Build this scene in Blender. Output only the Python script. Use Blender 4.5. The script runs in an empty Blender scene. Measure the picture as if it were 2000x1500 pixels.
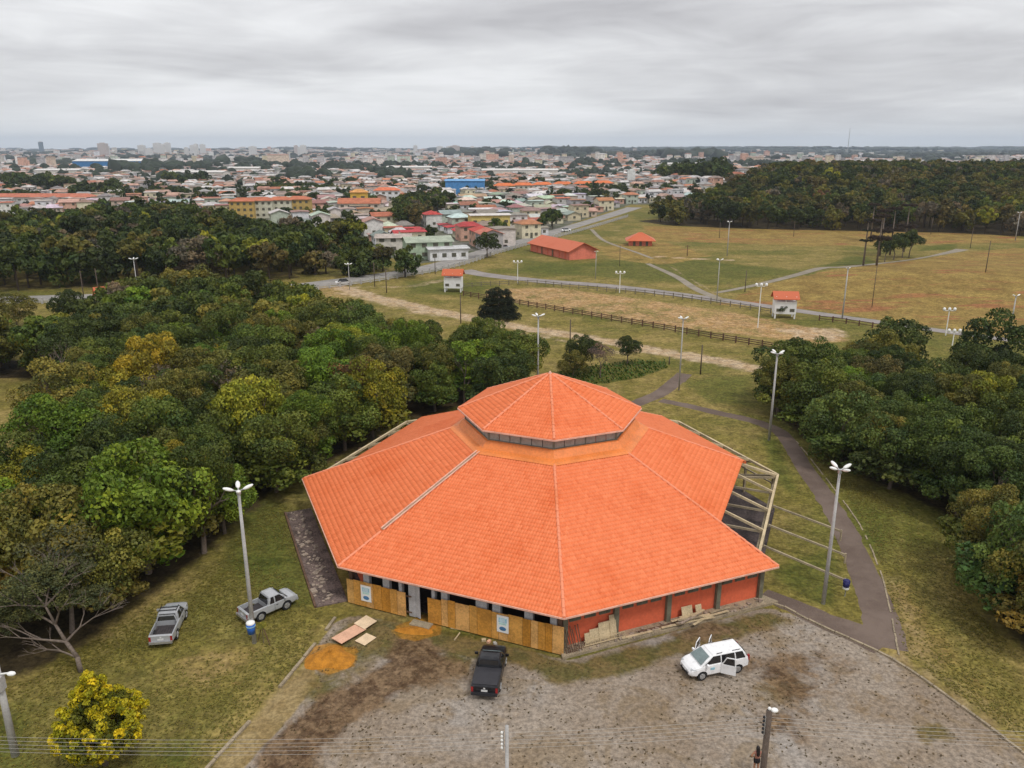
import bpy, bmesh, math, random
import numpy as np
from mathutils import Vector, Matrix
sc = bpy.context.scene
COL = sc.collection
R = math.radians

# ------------------------------------------------------------------ camera
CAMH = 33.0
PITCH = 16.5
cam_d = bpy.data.cameras.new('camera')
cam = bpy.data.objects.new('camera', cam_d); COL.objects.link(cam)
cam.location = (0, 0, CAMH)
cam.rotation_euler = (R(90 - PITCH), 0, 0)
cam_d.sensor_width = 36; cam_d.lens = 28.0
cam_d.clip_start = 0.5; cam_d.clip_end = 60000
sc.camera = cam

# ------------------------------------------------------------------ sky
SUN_EL, SUN_AZ = 58, 140      # azimuth clockwise from +Y
world = bpy.data.worlds.new('World'); sc.world = world; world.use_nodes = True
wn, wl = world.node_tree.nodes, world.node_tree.links
wn.clear()
def W(t, **k):
    n = wn.new(t)
    for a, b in k.items(): setattr(n, a, b)
    return n
out = W('ShaderNodeOutputWorld')
sky = W('ShaderNodeTexSky', sky_type='NISHITA', sun_disc=False, sun_elevation=R(SUN_EL), sun_rotation=R(SUN_AZ))
bg1 = W('ShaderNodeBackground'); bg1.inputs[1].default_value = 0.08
wl.new(sky.outputs[0], bg1.inputs[0])
tc = W('ShaderNodeTexCoord'); sep = W('ShaderNodeSeparateXYZ'); wl.new(tc.outputs['Generated'], sep.inputs[0])
def WM(op, a, b=None, c=None, clamp=False):
    n = W('ShaderNodeMath', operation=op, use_clamp=clamp)
    for i, s in enumerate((a, b, c)):
        if s is None: continue
        if isinstance(s, (int, float)): n.inputs[i].default_value = s
        else: wl.new(s, n.inputs[i])
    return n.outputs[0]
zc = WM('ADD', WM('MAXIMUM', sep.outputs[2], 0.0), 0.045)
cx = WM('DIVIDE', sep.outputs[0], zc); cy = WM('DIVIDE', sep.outputs[1], zc)
cmb = W('ShaderNodeCombineXYZ'); wl.new(cx, cmb.inputs[0]); wl.new(cy, cmb.inputs[1])
dome = W('ShaderNodeCombineXYZ'); wl.new(sep.outputs[0], dome.inputs[0]); wl.new(sep.outputs[1], dome.inputs[1]); wl.new(WM('MULTIPLY', WM('POWER', WM('MAXIMUM', sep.outputs[2], 0.0), 0.75), 2.6), dome.inputs[2])
def WN(src, scale, detail, rough, dist, off, sc3=(1, 1, 1), rot=(0, 0, 0)):
    mp = W('ShaderNodeMapping'); mp.inputs['Scale'].default_value = sc3
    mp.inputs['Location'].default_value = off; mp.inputs['Rotation'].default_value = rot
    wl.new(src, mp.inputs[0])
    n = W('ShaderNodeTexNoise'); n.inputs['Scale'].default_value = scale; n.inputs['Detail'].default_value = detail
    n.inputs['Roughness'].default_value = rough; n.inputs['Distortion'].default_value = dist
    wl.new(mp.outputs[0], n.inputs['Vector']); return n.outputs[0]
n1 = WN(dome.outputs[0], 1.9, 4, 0.5, 0.35, (0.35, 1.7, 0.2), (0.9, 0.9, 1.0), (0, R(16), 0))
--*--
Directive: Print, exactly as written, the lines above from the first one to the one containing "R = math.radians". Leave out pictures.

Exercise solution:
Build this scene in Blender. Output only the Python script. Use Blender 4.5. The script runs in an empty Blender scene. Measure the picture as if it were 2000x1500 pixels.
import bpy, bmesh, math, random
import numpy as np
from mathutils import Vector, Matrix
sc = bpy.context.scene
COL = sc.collection
R = math.radians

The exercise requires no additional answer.